Mort de Navalny : la réponse des Occidentaux


Alors que le décès d’Alexeï Navalny accuse une tempête médiatique, quelle doit être la réaction des Occidentaux ? Certains estiment qu’il faille prendre de nouvelles mesures, de nouvelles sanctions contre la Russie. Outre-Atlantique, Joe Biden a réagi à cette annonce bouleversante. Le président américain a immédiatement pointé du doigt Vladimir Poutine bien qu’il n’est pas clairement parlé d’assassinat. Et même cette grande puissance demeure impuissante face à l’oppression russe. De son côté, Emmanuel Macron s’est livré à une charge violente parlant même de « volonté d’agression » notamment à l’égard des Européens. Une escalade supplémentaire en faveur de la guerre ? Pour Anne Nivat, le discours du président de la République marque une nouvelle rupture avec la Russie. D’autant plus que ce dernier recevait à l’Élysée, le président ukrainien, Volodymyr Zelensky. « Dans ce discours, Emmanuel Macron a eu des mots très forts pour signifier à Vladimir Poutine que l’Europe répondrait et ne se laisserait pas faire et ça c’est nouveau dans le discours d’Emmanuel Macron qui disait encore jusqu’en décembre 2022 qu’il fallait dialoguer avec la Russie. Il a complètement changé de discours » observe notre invitée.
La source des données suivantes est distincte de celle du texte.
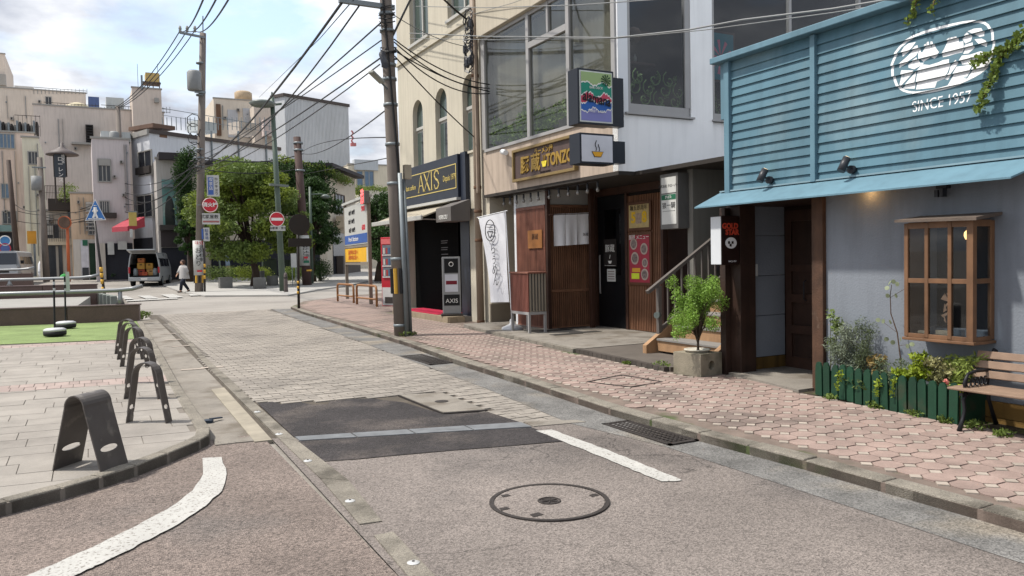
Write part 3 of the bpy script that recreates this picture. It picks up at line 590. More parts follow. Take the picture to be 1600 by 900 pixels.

De passage à Paris, Volodymyr Zelensky continue de solliciter l’aide de ses homologues européens. Et le chef de guerre est parvenu à obtenir des finances supplémentaires à hauteur de trois milliards d’euros grâce au nouveau pacte franco-ukrainien signé avec Emmanuel Macron ce vendredi 16 février 2024. Une nouvelle aide militaire qui devrait changer la donne sur le front de guerre. Sur le terrain, les Russes ont repris l’offensive sur Avdiivka, ce qui a contraint les soldats ukrainiens à se retirer de la ville. « Ça ne veut pas dire que l’armée russe gagne la guerre. Ça veut simplement dire que ce front est bloqué et que si on veut le débloquer, il faut que l’Ukraine ait les moyens de se défendre » explique la spécialiste de la Russie qui publie « La Haine et le déni », une enquête passionnante sur cette guerre aux portes de l’Europe.